== THE REQUEST ==
Repeat the data verbatim.

==*==

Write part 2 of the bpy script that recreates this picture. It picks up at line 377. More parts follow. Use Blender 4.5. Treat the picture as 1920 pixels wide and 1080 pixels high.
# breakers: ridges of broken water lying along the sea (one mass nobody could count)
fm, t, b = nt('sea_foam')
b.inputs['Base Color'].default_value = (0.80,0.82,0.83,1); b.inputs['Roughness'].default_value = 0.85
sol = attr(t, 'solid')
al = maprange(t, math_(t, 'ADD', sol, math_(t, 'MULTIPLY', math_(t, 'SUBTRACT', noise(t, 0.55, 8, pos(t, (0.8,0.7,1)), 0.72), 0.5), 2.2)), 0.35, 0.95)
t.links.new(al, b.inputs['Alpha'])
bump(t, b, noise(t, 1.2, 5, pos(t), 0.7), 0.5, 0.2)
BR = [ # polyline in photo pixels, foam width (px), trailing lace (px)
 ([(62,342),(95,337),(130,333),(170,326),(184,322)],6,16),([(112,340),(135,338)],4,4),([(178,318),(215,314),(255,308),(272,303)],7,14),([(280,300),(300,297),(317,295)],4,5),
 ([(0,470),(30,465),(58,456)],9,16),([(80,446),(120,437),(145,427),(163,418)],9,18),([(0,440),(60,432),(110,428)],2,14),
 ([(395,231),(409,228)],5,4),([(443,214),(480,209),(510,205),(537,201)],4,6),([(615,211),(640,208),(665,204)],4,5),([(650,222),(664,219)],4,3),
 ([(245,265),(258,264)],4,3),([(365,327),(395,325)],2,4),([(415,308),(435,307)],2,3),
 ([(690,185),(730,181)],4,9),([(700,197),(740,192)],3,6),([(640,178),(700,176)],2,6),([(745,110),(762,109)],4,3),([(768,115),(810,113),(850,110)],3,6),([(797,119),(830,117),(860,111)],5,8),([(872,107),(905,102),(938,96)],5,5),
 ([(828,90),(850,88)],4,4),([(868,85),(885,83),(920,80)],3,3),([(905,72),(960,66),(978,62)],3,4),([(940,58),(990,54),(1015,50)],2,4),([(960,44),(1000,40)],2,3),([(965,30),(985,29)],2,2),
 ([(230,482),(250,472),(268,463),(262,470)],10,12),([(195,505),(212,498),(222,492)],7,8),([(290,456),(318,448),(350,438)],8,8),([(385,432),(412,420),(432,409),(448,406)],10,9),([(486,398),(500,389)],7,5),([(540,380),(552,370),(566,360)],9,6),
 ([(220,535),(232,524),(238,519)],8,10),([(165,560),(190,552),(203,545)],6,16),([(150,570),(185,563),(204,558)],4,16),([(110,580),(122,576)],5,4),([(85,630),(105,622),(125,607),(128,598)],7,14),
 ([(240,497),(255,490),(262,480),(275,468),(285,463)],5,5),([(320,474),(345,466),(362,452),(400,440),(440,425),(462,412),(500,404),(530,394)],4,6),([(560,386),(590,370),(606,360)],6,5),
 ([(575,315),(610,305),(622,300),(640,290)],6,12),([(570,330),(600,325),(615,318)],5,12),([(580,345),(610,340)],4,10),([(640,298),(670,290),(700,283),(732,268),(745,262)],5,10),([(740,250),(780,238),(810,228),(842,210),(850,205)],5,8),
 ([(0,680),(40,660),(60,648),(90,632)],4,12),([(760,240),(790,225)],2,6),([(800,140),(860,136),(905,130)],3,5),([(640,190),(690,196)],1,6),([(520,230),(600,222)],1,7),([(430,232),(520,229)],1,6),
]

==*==

== FULL RESPONSE ==
Write part 2 of the bpy script that recreates this picture. It picks up at line 377. More parts follow. Use Blender 4.5. Treat the picture as 1920 pixels wide and 1080 pixels high.
# breakers: ridges of broken water lying along the sea (one mass nobody could count)
fm, t, b = nt('sea_foam')
b.inputs['Base Color'].default_value = (0.80,0.82,0.83,1); b.inputs['Roughness'].default_value = 0.85
sol = attr(t, 'solid')
al = maprange(t, math_(t, 'ADD', sol, math_(t, 'MULTIPLY', math_(t, 'SUBTRACT', noise(t, 0.55, 8, pos(t, (0.8,0.7,1)), 0.72), 0.5), 2.2)), 0.35, 0.95)
t.links.new(al, b.inputs['Alpha'])
bump(t, b, noise(t, 1.2, 5, pos(t), 0.7), 0.5, 0.2)
BR = [ # polyline in photo pixels, foam width (px), trailing lace (px)
 ([(62,342),(95,337),(130,333),(170,326),(184,322)],6,16),([(112,340),(135,338)],4,4),([(178,318),(215,314),(255,308),(272,303)],7,14),([(280,300),(300,297),(317,295)],4,5),
 ([(0,470),(30,465),(58,456)],9,16),([(80,446),(120,437),(145,427),(163,418)],9,18),([(0,440),(60,432),(110,428)],2,14),
 ([(395,231),(409,228)],5,4),([(443,214),(480,209),(510,205),(537,201)],4,6),([(615,211),(640,208),(665,204)],4,5),([(650,222),(664,219)],4,3),
 ([(245,265),(258,264)],4,3),([(365,327),(395,325)],2,4),([(415,308),(435,307)],2,3),
 ([(690,185),(730,181)],4,9),([(700,197),(740,192)],3,6),([(640,178),(700,176)],2,6),([(745,110),(762,109)],4,3),([(768,115),(810,113),(850,110)],3,6),([(797,119),(830,117),(860,111)],5,8),([(872,107),(905,102),(938,96)],5,5),
 ([(828,90),(850,88)],4,4),([(868,85),(885,83),(920,80)],3,3),([(905,72),(960,66),(978,62)],3,4),([(940,58),(990,54),(1015,50)],2,4),([(960,44),(1000,40)],2,3),([(965,30),(985,29)],2,2),
 ([(230,482),(250,472),(268,463),(262,470)],10,12),([(195,505),(212,498),(222,492)],7,8),([(290,456),(318,448),(350,438)],8,8),([(385,432),(412,420),(432,409),(448,406)],10,9),([(486,398),(500,389)],7,5),([(540,380),(552,370),(566,360)],9,6),
 ([(220,535),(232,524),(238,519)],8,10),([(165,560),(190,552),(203,545)],6,16),([(150,570),(185,563),(204,558)],4,16),([(110,580),(122,576)],5,4),([(85,630),(105,622),(125,607),(128,598)],7,14),
 ([(240,497),(255,490),(262,480),(275,468),(285,463)],5,5),([(320,474),(345,466),(362,452),(400,440),(440,425),(462,412),(500,404),(530,394)],4,6),([(560,386),(590,370),(606,360)],6,5),
 ([(575,315),(610,305),(622,300),(640,290)],6,12),([(570,330),(600,325),(615,318)],5,12),([(580,345),(610,340)],4,10),([(640,298),(670,290),(700,283),(732,268),(745,262)],5,10),([(740,250),(780,238),(810,228),(842,210),(850,205)],5,8),
 ([(0,680),(40,660),(60,648),(90,632)],4,12),([(760,240),(790,225)],2,6),([(800,140),(860,136),(905,130)],3,5),([(640,190),(690,196)],1,6),([(520,230),(600,222)],1,7),([(430,232),(520,229)],1,6),
]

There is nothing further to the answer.